Copy exactly, please, the lines of the data from its start through the line containing "SC.camera = cam".

== == ==

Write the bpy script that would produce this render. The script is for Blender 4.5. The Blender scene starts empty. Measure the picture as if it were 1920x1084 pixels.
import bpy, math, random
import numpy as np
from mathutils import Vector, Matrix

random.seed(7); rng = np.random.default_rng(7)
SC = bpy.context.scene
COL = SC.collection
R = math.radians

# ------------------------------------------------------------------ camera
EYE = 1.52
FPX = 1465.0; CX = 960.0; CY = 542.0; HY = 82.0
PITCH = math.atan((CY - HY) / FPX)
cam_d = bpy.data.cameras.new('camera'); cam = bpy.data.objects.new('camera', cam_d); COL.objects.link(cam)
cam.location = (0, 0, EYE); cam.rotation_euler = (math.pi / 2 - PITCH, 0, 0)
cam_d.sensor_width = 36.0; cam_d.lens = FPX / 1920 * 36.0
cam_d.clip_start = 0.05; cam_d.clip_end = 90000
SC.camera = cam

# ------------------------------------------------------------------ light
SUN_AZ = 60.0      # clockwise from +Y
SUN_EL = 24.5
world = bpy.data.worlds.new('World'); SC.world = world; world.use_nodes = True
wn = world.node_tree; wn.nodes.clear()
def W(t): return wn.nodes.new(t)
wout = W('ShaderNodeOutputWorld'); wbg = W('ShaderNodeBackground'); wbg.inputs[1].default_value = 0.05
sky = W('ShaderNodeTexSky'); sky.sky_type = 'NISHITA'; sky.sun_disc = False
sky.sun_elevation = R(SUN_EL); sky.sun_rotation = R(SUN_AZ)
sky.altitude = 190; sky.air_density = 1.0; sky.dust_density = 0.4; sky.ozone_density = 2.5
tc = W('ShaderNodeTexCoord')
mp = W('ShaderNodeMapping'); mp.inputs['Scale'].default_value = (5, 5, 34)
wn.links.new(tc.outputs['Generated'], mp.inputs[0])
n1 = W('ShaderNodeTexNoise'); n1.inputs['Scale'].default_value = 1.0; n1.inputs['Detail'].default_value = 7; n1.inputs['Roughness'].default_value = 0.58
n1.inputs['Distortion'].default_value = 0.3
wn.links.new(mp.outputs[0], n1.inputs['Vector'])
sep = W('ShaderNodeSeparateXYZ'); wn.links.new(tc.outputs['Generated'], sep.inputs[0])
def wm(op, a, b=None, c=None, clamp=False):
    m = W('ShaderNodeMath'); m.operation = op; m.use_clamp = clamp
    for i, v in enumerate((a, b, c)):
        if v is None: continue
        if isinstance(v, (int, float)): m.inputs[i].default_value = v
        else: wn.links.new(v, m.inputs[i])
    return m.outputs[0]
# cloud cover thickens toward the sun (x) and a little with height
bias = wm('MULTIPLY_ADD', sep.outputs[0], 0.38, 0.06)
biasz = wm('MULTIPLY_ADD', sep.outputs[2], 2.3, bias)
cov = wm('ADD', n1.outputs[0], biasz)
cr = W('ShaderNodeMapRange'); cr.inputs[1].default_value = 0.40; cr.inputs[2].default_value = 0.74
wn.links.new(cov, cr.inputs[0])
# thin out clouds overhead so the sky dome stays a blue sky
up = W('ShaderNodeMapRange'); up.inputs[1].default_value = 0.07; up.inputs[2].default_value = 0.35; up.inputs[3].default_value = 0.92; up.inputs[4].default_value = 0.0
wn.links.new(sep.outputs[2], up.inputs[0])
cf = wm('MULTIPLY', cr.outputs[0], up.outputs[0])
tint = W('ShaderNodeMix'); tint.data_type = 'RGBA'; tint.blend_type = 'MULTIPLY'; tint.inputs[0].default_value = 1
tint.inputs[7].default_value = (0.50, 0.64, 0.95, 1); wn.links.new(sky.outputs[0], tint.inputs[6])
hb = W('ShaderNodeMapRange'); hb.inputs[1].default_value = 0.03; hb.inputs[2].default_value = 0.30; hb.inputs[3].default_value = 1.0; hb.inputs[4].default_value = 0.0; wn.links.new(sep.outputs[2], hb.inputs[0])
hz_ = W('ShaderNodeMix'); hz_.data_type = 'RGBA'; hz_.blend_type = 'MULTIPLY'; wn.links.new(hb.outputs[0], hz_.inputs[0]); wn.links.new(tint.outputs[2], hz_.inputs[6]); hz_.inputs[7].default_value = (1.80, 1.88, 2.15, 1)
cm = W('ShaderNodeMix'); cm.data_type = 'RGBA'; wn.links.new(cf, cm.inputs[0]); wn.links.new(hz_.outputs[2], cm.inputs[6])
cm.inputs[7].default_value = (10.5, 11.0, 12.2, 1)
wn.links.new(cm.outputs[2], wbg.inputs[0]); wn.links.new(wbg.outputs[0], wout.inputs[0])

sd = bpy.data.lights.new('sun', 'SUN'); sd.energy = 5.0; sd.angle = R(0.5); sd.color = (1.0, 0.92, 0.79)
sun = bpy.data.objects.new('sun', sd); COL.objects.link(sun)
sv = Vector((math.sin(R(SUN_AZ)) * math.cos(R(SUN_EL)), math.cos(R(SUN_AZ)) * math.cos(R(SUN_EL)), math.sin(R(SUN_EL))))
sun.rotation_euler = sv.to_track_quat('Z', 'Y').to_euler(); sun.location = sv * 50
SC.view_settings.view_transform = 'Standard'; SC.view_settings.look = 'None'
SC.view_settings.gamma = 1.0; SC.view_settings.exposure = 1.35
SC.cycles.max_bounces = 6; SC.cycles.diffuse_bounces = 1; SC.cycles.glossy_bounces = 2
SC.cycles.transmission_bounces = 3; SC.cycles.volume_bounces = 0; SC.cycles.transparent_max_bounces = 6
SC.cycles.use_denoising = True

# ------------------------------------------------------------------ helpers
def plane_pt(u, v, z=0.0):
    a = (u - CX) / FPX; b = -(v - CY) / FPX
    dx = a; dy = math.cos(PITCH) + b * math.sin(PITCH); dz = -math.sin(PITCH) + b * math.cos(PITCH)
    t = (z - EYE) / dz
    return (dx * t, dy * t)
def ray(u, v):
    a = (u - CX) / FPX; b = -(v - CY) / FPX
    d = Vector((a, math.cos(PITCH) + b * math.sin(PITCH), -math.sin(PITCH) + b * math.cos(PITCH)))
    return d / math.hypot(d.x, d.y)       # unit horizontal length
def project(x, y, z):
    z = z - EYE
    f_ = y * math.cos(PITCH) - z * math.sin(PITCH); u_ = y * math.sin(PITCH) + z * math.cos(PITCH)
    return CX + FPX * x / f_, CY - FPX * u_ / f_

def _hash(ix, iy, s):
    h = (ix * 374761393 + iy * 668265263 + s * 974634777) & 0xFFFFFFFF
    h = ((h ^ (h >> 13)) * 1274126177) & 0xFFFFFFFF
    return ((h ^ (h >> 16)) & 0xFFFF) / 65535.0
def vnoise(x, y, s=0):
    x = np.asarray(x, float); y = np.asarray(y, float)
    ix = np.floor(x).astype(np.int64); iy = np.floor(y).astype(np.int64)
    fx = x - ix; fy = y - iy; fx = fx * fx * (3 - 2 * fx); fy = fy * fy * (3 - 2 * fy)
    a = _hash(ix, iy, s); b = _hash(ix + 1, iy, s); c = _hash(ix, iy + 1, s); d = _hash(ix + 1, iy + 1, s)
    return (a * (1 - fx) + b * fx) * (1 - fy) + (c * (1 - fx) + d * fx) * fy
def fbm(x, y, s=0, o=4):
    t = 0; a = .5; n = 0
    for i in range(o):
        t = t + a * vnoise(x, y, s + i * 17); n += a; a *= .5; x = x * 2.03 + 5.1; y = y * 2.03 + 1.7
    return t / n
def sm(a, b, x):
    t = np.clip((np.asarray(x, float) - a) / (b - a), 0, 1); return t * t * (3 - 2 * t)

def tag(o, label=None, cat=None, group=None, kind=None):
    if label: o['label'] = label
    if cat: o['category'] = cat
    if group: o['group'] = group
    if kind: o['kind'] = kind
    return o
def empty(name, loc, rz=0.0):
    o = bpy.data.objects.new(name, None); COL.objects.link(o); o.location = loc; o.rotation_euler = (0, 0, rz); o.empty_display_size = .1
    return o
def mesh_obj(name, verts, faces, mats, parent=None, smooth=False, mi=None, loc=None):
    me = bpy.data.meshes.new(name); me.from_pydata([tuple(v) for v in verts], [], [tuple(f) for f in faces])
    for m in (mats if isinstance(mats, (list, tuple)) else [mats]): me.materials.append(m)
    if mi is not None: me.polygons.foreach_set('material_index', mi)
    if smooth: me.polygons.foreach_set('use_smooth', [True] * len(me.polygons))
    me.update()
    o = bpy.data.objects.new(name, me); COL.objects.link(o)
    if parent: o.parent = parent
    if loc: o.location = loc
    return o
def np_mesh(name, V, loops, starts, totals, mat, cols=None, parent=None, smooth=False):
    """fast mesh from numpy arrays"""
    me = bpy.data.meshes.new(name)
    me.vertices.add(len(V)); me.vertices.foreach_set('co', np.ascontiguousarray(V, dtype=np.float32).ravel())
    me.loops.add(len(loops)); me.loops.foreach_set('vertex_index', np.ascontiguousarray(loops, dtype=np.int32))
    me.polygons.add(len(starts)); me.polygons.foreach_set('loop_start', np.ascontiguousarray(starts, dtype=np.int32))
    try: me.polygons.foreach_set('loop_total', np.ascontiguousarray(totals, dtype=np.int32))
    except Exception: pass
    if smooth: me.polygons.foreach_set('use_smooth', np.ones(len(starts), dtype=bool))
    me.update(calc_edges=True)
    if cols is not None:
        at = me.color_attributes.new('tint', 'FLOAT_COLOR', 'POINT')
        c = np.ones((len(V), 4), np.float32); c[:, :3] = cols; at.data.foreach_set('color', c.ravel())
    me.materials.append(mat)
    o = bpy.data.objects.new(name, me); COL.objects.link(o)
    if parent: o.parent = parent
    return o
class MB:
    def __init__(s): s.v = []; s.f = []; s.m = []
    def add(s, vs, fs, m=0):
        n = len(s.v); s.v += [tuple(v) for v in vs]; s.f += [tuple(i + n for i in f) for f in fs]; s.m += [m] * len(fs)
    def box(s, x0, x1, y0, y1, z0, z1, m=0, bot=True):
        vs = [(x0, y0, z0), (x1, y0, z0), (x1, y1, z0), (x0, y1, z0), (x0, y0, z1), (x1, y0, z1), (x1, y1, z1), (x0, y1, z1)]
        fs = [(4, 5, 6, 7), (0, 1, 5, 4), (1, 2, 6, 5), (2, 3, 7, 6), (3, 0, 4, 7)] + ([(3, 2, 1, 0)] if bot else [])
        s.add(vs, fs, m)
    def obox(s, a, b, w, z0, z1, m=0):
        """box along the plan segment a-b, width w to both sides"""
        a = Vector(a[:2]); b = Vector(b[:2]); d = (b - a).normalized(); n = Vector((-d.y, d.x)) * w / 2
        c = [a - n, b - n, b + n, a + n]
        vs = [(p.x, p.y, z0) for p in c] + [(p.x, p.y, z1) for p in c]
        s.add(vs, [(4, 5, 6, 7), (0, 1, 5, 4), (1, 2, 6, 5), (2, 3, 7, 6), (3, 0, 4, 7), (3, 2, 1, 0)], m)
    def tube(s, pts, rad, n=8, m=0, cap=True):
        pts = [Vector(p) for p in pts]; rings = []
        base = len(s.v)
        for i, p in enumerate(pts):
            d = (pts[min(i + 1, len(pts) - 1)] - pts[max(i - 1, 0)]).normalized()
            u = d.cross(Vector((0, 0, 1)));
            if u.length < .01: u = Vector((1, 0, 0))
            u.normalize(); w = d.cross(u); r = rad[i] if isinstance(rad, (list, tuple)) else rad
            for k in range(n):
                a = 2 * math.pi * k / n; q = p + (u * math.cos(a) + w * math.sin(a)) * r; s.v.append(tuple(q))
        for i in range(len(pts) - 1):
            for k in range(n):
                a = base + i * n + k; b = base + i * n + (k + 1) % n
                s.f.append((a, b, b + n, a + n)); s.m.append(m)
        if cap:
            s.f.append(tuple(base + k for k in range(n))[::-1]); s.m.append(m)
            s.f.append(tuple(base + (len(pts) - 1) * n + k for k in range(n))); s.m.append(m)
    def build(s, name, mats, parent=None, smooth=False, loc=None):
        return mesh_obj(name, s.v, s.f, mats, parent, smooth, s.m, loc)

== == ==

RESULT OF THIS TASK —
Write the bpy script that would produce this render. The script is for Blender 4.5. The Blender scene starts empty. Measure the picture as if it were 1920x1084 pixels.
import bpy, math, random
import numpy as np
from mathutils import Vector, Matrix

random.seed(7); rng = np.random.default_rng(7)
SC = bpy.context.scene
COL = SC.collection
R = math.radians

# ------------------------------------------------------------------ camera
EYE = 1.52
FPX = 1465.0; CX = 960.0; CY = 542.0; HY = 82.0
PITCH = math.atan((CY - HY) / FPX)
cam_d = bpy.data.cameras.new('camera'); cam = bpy.data.objects.new('camera', cam_d); COL.objects.link(cam)
cam.location = (0, 0, EYE); cam.rotation_euler = (math.pi / 2 - PITCH, 0, 0)
cam_d.sensor_width = 36.0; cam_d.lens = FPX / 1920 * 36.0
cam_d.clip_start = 0.05; cam_d.clip_end = 90000
SC.camera = cam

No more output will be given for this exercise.